De afgelopen periode heeft Rijkswaterstaat de Haringvlietsluizen regelmatig op een kier gezet en daarbij onderzoek uitgevoerd naar de zoutverspreiding. Bij rivierafvoeren van meer dan 3500 kubieke meter per seconde blijkt het zogeheten ‘zoetspoelen’ effectief: binnen 10 tot 14 dagen was het zoute water verdwenen. Of het ook bij lagere rivierafvoeren werkt, moet nog worden onderzocht.
Er zijn drie zoetspoelproeven gedaan. Hierbij wordt onderzocht hoe diepere delen van het Haringvliet waar zout water in is gestroomd, weer effectief met zoet water gevuld konden worden.
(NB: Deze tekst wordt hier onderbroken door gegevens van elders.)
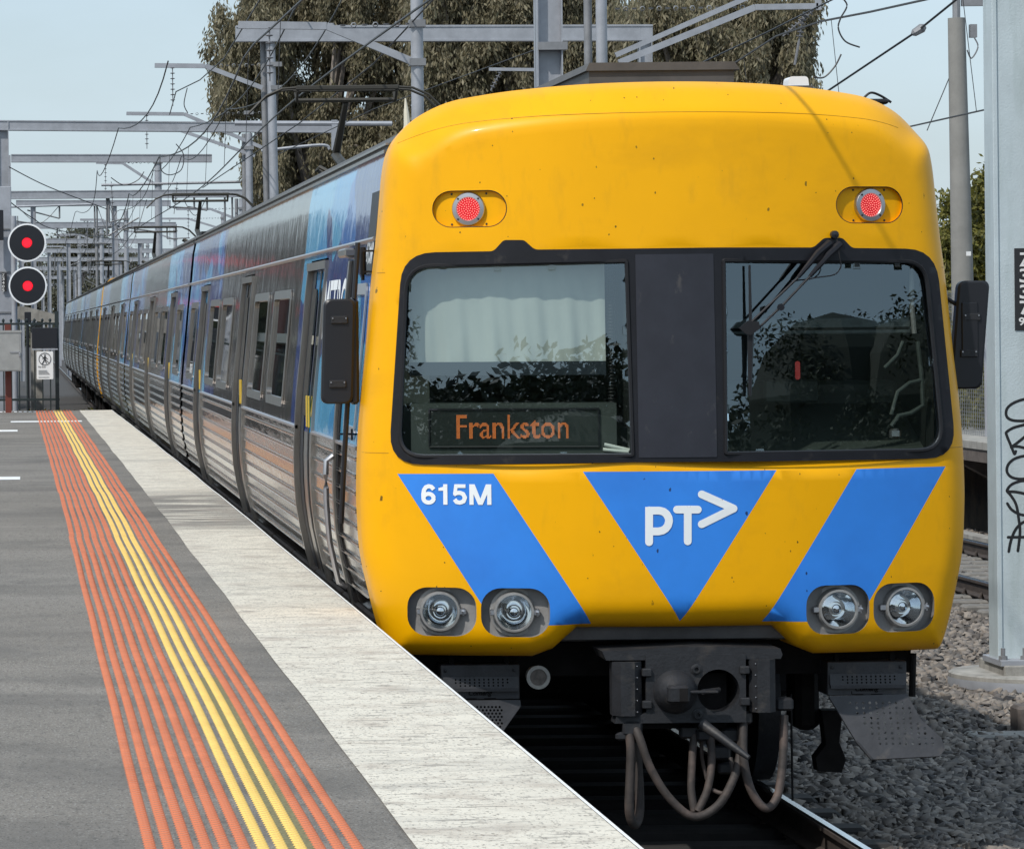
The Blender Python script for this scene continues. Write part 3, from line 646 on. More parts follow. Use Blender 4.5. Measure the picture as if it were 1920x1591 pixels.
# --- front mask: outline in (x,z) about the centre line
half = [(w, z) for z, w in HW]
hs_ = []
for i in range(len(half)-1):
    p0, p1, p2, p3 = [Vector(half[min(max(i+q, 0), len(half)-1)]) for q in (-1, 0, 1, 2)]
    if i+2 > len(half)-1: p3 = Vector((-half[-2][0], half[-2][1]))
    for j in range(4): t = j/4; hs_.append(tuple(.5*((2*p1)+(p2-p0)*t+(2*p0-5*p1+4*p2-p3)*t*t+(3*p1-p0-3*p2+p3)*t**3)))
half = hs_+[half[-1]]
outl = [(w, z) for w, z in half]                                   # right side going up to the top centre
full = outl + [(-w, z) for w, z in half[::-1][1:]]                 # then down the left
full += [(-.72, .885), (-.62, .925), (-.55, .99), (-.50, 1.035), (.50, 1.035), (.55, .99), (.62, .925), (.72, .885)]
full = densify(full, .028)
FO = np.array(full); SEG = np.roll(FO, -1, 0)-FO
nrm = np.stack([SEG[:, 1], -SEG[:, 0]], -1); nrm /= np.linalg.norm(nrm, axis=1)[:, None]      # outward for a counter-clockwise loop
def dist_n(P):
    P = np.asarray(P, float); out = np.zeros(len(P)); nz = np.zeros(len(P))
    for i in range(0, len(P), 400):
        Q = P[i:i+400][:, None, :]-FO[None]; t = np.clip((Q*SEG[None]).sum(-1)/((SEG**2).sum(-1)+1e-12), 0, 1); d = np.linalg.norm(Q-t[..., None]*SEG[None], axis=-1)
        k = d.argmin(1); out[i:i+400] = d[np.arange(len(k)), k]
        wgt = 1/(d+.03)**3; nz[i:i+400] = (wgt*nrm[None, :, 1]).sum(1)/wgt.sum(1)
    return out, nz
def face_base(x, z):
    return .16*x**2 + .0275*((z-1.95)+np.sqrt((z-1.95)**2+.03)) + np.where(z < 1.35, .10*(1.35-z)**2, 0)
def face_depth(P):
    P = np.asarray(P, float); x, z = P[:, 0], P[:, 1]; d, nz = dist_n(P)
    top = np.clip((nz-.25)/.5, 0, 1); top = top*top*(3-2*top)
    R = .15; q = np.clip((R-d)/R, 0, .9999); side = .16*(1-np.sqrt(1-q*q))
    Rt = .175; q = np.clip((Rt+.03-d)/(Rt+.03), 0, 1); ramp = 1.15*((Rt+.0-d)+np.sqrt((Rt-d)**2+.0009))/2 - .008; q2 = np.clip((.06-d)/.06, 0, 1); tp = np.maximum(0, ramp)+.06*q2*q2
    return face_base(x, z) + side*(1-top)+tp*top
def FS(x, z, off=0.):
    "a point on the train's front, off metres proud of it"
    return (x, float(face_depth([(x, z)])[0])-off, z)
def FSB(x, z, off=0.): return (x, float(face_base(x, z))-off, z)
def fpx(px, py):
    "pixel -> (x,z) on the front"
    Y = Y0
    for _ in range(4): p = at(px, py, Y); Y = Y0+float(face_base(p.x-TC, p.z))
    return (p.x-TC, p.z)
def fpoly(pts): return [fpx(*p) for p in pts]
surround = round_poly(fpoly([(754, 474), (925, 471), (944, 450), (982, 450), (1002, 468), (1190, 466), (1345, 464), (1525, 464), (1545, 446), (1579, 446), (1597, 465), (1754, 467), (1793, 858), (1190, 866), (728, 871)]),
                      [.16, .02, .015, .015, .02, 0, 0, .02, .015, .015, .02, .17, .17, 0, .17])
lamp_l = rrect(-1.207, -.837, 3.085, 3.275, .094, 8); lamp_r = rrect(.845, 1.215, 3.085, 3.275, .094, 8)
def hl(cx): return rrect(cx-.17, cx+.17, .993, 1.243, .10, 7)
HLX = [-1.185, -.822, .822, 1.185]
holes = [surround, lamp_l, lamp_r]+[hl(x) for x in HLX]
stripes = [fpoly([(745, 888), (925, 887.5), (1112, 1170.5), (929, 1173)]), fpoly([(1093, 884), (1456, 881), (1278, 1165)]), fpoly([(1606, 879), (1773, 874), (1608, 1163), (1433, 1166)])]
stripes = [densify(s, .05) for s in stripes]
ip = []
for d in (.005, .014, .028, .045, .065, .09, .115, .145, .175, .21, .25):
    cand = FO-nrm*d; dd, _ = dist_n(cand); ip += [tuple(p) for p, q in zip(cand, dd) if q > d*.93]
g = [(x, z) for x in np.arange(-1.5, 1.51, .055) for z in np.arange(.95, 3.8, .055)]
dd, _ = dist_n(g); ins = pip(g, full); g = [p for p, q, i_ in zip(g, dd, ins) if i_ and q > .27]
V, T, c = cdt([full]+holes+stripes, ip+g)
keep = pip(c, full)
for h in holes: keep &= ~pip(c, h)
bl = np.zeros(len(T), bool)
for s in stripes: bl |= pip(c, s)
dep = face_depth(V); base3 = np.stack([V[:, 0], dep, V[:, 1]], -1)
mask = mesh_np('front_mask', base3, [tuple(map(int, t[::-1])) for t in T[keep]], [M['yellow'], M['blue']], car, True, bl[keep].astype(int))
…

Het zoetspoelen is een maatregel om de risico’s van ongewenste zoutverspreiding te beperken. Bij lage rivierafvoeren, zoals in de zomer van 2018, staan de Haringvlietsluizen dicht om zoveel mogelijk zoet water vast te houden. Er gaat geen zoet water naar de Noordzee en er komt ook geen zeewater het Haringvliet in. Vlak voor deze periode spoelt Rijkswaterstaat het Haringvliet zoet, om te voorkomen dat er zout water bij de zoetwaterinnamepunten voor landbouw en drinkwater terechtkomt.
Het zoute water hoopt zich op in de diepere delen
Het binnenlaten van zout zeewater via een kier in de Haringvlietdam is relatief eenvoudig, maar het wegkrijgen van het zoute water uit het achterliggende Haringvliet is een stuk lastiger. Vooral omdat het zwaardere zoute water zich concentreert in de diepe delen. Het schoonspoelen gebeurt tijdens het spuien als de sluizen bij eb worden opengezet en het water uit het Haringvliet naar de Noordzee stroomt. Het is belangrijk om te weten hoe snel het zoute water uit het Haringvliet verdwijnt, want dan kan immers beter gestuurd worden.
Hoe werkt een zoetspoelproef?
Daarom voert Rijkswaterstaat de zoetspoelproeven uit. De Haringvlietsluizen worden net zo lang op een kier gezet tot enkele diepere delen gevuld zijn met zout water. Daarna wordt zoet water naar buiten gespoeld, waarmee het zout uit de diepe delen wordt gespoeld. Door intensief te monitoren kun je het zout nauwgezet volgen.

Resultaten en conclusie van het onderzoek
De bovenste laag zout bleek al binnen een dag weggespoeld, maar het zoutvrij krijgen van de diepere delen duurde aanmerkelijk langer. Hiervoor waren bij afvoeren van circa 3500 m3/s nog 10 tot 14 dagen nodig. Bij een piekafvoer van ruim 5000 m3/s ging het harder en was het zout volgens Rijkswaterstaat snel verdwenen. De onderzoekers concluderen daarom dat het zoetspoelen effectief werkt bij rivierafvoeren boven de 3500 m3/s. Of het ook werkt bij lagere afvoeren en of diepere delen verder stroomopwaarts in het Haringvliet ook zoet te krijgen zijn, wil Rijkswaterstaat bij volgende zoetspoelproeven gaan onderzoeken.
Kleinere kieren en kortere openstelling
Waar mogelijk wil Rijkswaterstaat ook de komende tijd de Haringvlietsluizen op een kier zetten. “Vanwege de lagere rivierafvoeren en de grote vraag naar zoet water doen we dit extra voorzichtig. De kieropeningen zullen kleiner zijn en korter duren, zodat het zoute water dicht bij de Haringvlietsluizen blijft”, aldus een woordvoerder van Rijkswaterstaat. De komende tijd staan ook ecologische onderzoeken op het programma. Zo wordt bijvoorbeeld onderzocht of er al trekvissen gebruikmaken van de kier.